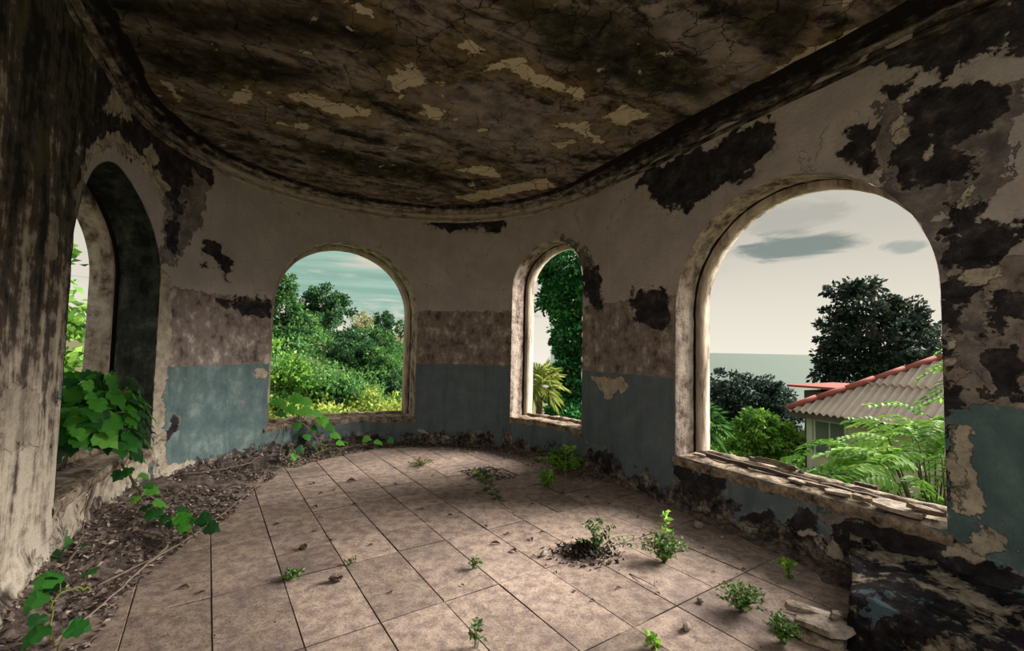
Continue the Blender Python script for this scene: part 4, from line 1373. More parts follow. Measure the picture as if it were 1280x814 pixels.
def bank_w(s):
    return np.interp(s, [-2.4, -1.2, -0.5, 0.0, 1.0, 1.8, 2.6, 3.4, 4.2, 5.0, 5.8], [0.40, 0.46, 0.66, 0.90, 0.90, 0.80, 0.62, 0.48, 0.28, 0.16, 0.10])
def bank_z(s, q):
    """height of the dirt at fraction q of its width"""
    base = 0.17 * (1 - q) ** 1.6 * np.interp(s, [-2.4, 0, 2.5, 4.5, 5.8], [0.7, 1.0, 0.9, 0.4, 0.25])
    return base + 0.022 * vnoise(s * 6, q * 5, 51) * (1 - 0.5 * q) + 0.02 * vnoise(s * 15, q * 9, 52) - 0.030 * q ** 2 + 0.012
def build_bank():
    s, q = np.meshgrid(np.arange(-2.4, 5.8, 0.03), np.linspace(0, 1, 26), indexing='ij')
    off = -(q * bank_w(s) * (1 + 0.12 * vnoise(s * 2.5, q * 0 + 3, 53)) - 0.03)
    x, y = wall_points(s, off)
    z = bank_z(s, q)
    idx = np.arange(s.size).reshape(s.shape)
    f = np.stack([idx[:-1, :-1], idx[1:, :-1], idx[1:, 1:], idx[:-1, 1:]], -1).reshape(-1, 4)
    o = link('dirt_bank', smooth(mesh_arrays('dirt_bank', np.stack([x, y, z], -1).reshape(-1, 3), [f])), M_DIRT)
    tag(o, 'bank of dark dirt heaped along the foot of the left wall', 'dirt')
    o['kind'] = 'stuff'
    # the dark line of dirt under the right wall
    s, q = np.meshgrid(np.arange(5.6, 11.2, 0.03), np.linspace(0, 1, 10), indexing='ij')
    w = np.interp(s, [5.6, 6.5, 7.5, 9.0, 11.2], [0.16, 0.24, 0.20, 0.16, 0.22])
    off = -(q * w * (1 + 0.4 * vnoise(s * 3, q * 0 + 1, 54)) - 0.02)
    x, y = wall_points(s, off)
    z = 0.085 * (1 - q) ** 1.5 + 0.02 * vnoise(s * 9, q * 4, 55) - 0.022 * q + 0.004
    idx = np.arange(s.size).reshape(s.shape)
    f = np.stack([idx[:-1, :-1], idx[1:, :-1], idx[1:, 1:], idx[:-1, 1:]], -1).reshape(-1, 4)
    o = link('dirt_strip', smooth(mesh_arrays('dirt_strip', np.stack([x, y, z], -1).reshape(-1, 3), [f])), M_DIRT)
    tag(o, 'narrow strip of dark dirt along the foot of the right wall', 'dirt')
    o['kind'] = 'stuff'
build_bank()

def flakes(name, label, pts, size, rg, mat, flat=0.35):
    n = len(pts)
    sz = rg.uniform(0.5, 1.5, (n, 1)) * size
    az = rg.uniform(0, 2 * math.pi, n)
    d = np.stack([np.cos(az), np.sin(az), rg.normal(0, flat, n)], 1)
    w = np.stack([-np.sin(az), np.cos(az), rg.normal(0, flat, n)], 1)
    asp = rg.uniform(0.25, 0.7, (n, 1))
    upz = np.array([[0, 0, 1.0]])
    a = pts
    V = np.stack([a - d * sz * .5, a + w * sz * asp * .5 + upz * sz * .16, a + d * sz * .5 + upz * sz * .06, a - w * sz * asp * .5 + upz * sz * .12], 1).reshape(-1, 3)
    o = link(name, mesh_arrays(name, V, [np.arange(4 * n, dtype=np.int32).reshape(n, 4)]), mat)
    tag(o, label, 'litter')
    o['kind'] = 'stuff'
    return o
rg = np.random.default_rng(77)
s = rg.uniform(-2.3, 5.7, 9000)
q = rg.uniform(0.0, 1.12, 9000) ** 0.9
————
- **WHAT THE TASK ASKS**:
Your task is an exact transcription of all the data, minus the pictures.

- **FULL OUTPUT**:
Continue the Blender Python script for this scene: part 4, from line 1373. More parts follow. Measure the picture as if it were 1280x814 pixels.
def bank_w(s):
    return np.interp(s, [-2.4, -1.2, -0.5, 0.0, 1.0, 1.8, 2.6, 3.4, 4.2, 5.0, 5.8], [0.40, 0.46, 0.66, 0.90, 0.90, 0.80, 0.62, 0.48, 0.28, 0.16, 0.10])
def bank_z(s, q):
    """height of the dirt at fraction q of its width"""
    base = 0.17 * (1 - q) ** 1.6 * np.interp(s, [-2.4, 0, 2.5, 4.5, 5.8], [0.7, 1.0, 0.9, 0.4, 0.25])
    return base + 0.022 * vnoise(s * 6, q * 5, 51) * (1 - 0.5 * q) + 0.02 * vnoise(s * 15, q * 9, 52) - 0.030 * q ** 2 + 0.012
def build_bank():
    s, q = np.meshgrid(np.arange(-2.4, 5.8, 0.03), np.linspace(0, 1, 26), indexing='ij')
    off = -(q * bank_w(s) * (1 + 0.12 * vnoise(s * 2.5, q * 0 + 3, 53)) - 0.03)
    x, y = wall_points(s, off)
    z = bank_z(s, q)
    idx = np.arange(s.size).reshape(s.shape)
    f = np.stack([idx[:-1, :-1], idx[1:, :-1], idx[1:, 1:], idx[:-1, 1:]], -1).reshape(-1, 4)
    o = link('dirt_bank', smooth(mesh_arrays('dirt_bank', np.stack([x, y, z], -1).reshape(-1, 3), [f])), M_DIRT)
    tag(o, 'bank of dark dirt heaped along the foot of the left wall', 'dirt')
    o['kind'] = 'stuff'
    # the dark line of dirt under the right wall
    s, q = np.meshgrid(np.arange(5.6, 11.2, 0.03), np.linspace(0, 1, 10), indexing='ij')
    w = np.interp(s, [5.6, 6.5, 7.5, 9.0, 11.2], [0.16, 0.24, 0.20, 0.16, 0.22])
    off = -(q * w * (1 + 0.4 * vnoise(s * 3, q * 0 + 1, 54)) - 0.02)
    x, y = wall_points(s, off)
    z = 0.085 * (1 - q) ** 1.5 + 0.02 * vnoise(s * 9, q * 4, 55) - 0.022 * q + 0.004
    idx = np.arange(s.size).reshape(s.shape)
    f = np.stack([idx[:-1, :-1], idx[1:, :-1], idx[1:, 1:], idx[:-1, 1:]], -1).reshape(-1, 4)
    o = link('dirt_strip', smooth(mesh_arrays('dirt_strip', np.stack([x, y, z], -1).reshape(-1, 3), [f])), M_DIRT)
    tag(o, 'narrow strip of dark dirt along the foot of the right wall', 'dirt')
    o['kind'] = 'stuff'
build_bank()

def flakes(name, label, pts, size, rg, mat, flat=0.35):
    n = len(pts)
    sz = rg.uniform(0.5, 1.5, (n, 1)) * size
    az = rg.uniform(0, 2 * math.pi, n)
    d = np.stack([np.cos(az), np.sin(az), rg.normal(0, flat, n)], 1)
    w = np.stack([-np.sin(az), np.cos(az), rg.normal(0, flat, n)], 1)
    asp = rg.uniform(0.25, 0.7, (n, 1))
    upz = np.array([[0, 0, 1.0]])
    a = pts
    V = np.stack([a - d * sz * .5, a + w * sz * asp * .5 + upz * sz * .16, a + d * sz * .5 + upz * sz * .06, a - w * sz * asp * .5 + upz * sz * .12], 1).reshape(-1, 3)
    o = link(name, mesh_arrays(name, V, [np.arange(4 * n, dtype=np.int32).reshape(n, 4)]), mat)
    tag(o, label, 'litter')
    o['kind'] = 'stuff'
    return o
rg = np.random.default_rng(77)
s = rg.uniform(-2.3, 5.7, 9000)
q = rg.uniform(0.0, 1.12, 9000) ** 0.9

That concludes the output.